▼▼▼

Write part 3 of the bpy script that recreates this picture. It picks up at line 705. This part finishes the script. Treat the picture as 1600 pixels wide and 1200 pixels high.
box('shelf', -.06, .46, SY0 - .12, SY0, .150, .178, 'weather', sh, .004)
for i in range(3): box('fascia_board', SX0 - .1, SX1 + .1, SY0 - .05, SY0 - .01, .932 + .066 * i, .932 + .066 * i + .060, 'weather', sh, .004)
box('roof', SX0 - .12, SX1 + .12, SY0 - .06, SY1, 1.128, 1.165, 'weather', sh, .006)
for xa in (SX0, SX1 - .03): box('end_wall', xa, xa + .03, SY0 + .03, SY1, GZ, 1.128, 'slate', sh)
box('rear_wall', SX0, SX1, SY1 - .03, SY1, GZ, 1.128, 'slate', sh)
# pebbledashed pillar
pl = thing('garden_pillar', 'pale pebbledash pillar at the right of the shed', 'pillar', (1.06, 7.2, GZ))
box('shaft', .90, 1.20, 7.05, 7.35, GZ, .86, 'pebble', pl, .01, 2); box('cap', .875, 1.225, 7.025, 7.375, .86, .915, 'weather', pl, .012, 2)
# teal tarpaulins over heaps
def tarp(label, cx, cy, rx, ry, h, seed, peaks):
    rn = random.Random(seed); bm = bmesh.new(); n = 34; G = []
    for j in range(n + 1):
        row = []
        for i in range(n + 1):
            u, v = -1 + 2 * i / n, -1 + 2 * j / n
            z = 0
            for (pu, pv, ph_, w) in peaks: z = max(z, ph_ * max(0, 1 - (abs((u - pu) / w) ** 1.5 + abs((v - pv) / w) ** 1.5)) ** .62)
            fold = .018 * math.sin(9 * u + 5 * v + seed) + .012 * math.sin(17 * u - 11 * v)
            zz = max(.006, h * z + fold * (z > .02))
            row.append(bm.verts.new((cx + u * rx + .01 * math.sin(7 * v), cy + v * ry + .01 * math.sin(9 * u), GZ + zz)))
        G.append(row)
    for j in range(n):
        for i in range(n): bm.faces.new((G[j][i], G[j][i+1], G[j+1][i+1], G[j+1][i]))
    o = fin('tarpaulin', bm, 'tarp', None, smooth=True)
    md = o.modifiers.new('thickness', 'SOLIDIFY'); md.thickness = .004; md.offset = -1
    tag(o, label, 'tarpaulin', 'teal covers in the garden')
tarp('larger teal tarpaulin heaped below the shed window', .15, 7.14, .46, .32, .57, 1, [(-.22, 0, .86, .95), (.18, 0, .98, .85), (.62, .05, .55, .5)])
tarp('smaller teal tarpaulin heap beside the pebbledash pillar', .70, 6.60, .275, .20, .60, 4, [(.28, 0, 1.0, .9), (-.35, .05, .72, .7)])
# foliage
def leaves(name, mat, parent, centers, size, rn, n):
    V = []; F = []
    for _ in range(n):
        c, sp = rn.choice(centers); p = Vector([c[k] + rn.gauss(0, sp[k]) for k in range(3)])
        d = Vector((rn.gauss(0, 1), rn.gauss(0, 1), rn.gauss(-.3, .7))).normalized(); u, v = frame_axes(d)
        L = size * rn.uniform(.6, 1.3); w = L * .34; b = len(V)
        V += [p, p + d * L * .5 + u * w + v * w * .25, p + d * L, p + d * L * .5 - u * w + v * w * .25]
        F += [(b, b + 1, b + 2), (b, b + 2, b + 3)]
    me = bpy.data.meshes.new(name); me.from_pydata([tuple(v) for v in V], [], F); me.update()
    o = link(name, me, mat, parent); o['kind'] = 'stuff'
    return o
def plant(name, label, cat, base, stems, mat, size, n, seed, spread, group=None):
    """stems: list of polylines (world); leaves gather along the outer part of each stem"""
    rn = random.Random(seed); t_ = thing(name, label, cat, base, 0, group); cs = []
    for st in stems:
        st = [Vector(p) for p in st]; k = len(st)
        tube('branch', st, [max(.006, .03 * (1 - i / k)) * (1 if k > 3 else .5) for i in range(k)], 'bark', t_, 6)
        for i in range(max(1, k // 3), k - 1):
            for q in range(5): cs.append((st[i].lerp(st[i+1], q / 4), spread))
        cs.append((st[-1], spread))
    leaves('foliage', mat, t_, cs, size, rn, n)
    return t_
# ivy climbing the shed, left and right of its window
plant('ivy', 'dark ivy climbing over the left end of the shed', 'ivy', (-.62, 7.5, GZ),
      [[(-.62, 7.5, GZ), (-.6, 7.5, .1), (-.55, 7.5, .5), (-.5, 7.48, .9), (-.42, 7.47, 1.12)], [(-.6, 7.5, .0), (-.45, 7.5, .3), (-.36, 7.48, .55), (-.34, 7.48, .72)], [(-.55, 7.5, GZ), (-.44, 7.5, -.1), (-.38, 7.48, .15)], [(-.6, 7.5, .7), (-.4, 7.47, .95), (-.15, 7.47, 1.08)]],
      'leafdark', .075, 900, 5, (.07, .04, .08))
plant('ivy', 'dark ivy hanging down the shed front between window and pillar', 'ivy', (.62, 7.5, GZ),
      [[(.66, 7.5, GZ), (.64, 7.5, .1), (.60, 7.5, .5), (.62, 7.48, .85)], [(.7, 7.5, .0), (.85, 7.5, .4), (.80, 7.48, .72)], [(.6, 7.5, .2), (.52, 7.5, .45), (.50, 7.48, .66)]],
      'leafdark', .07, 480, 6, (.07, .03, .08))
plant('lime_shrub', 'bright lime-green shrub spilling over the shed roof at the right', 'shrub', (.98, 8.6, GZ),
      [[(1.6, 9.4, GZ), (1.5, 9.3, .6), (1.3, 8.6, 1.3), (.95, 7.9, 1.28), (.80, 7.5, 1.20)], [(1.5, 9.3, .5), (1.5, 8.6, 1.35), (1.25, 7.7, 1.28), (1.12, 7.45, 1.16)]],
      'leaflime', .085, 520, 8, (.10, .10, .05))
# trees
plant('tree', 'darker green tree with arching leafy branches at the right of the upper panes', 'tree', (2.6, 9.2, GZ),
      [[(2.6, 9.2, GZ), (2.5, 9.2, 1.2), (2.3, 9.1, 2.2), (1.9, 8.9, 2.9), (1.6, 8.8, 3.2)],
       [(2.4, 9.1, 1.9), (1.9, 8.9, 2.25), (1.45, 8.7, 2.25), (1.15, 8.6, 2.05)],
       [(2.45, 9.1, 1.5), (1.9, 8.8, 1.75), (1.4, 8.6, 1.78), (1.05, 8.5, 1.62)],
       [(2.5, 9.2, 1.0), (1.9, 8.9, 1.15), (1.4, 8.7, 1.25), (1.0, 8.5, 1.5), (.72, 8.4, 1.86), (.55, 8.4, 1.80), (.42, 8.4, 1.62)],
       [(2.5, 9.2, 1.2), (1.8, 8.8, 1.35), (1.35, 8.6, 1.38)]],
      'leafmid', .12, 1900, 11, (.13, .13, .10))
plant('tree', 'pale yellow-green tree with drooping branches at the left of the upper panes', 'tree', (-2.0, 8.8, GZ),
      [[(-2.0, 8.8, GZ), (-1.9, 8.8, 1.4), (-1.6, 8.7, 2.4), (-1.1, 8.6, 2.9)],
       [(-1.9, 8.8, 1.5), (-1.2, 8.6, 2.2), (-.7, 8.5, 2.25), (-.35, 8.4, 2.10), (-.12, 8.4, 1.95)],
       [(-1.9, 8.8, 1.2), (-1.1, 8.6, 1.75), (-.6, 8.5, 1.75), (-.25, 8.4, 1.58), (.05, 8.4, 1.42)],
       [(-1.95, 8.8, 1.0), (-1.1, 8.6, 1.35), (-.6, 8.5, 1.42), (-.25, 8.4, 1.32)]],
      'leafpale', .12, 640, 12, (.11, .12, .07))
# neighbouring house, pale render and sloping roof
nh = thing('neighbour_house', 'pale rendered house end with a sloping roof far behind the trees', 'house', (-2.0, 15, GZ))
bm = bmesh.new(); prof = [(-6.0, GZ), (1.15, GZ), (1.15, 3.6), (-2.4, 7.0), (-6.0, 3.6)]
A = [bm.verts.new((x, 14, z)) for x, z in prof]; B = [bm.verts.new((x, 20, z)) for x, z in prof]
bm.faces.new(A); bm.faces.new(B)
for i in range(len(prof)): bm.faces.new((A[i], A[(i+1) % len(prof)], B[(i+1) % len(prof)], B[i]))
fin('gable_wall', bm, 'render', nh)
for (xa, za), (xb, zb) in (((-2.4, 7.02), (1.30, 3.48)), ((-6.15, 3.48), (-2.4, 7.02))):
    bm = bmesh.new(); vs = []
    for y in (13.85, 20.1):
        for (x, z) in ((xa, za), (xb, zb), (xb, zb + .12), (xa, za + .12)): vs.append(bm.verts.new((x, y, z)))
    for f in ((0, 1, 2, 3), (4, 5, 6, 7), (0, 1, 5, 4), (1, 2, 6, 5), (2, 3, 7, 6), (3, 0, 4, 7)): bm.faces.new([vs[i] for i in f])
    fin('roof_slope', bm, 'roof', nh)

▲▲▲

__Problem statement__
Extract, from the listing above, every line where the string "part" occurs.

__Final result__
Write part 3 of the bpy script that recreates this picture. It picks up at line 705. This part finishes the script. Treat the picture as 1600 pixels wide and 1200 pixels high.
    """stems: list of polylines (world); leaves gather along the outer part of each stem"""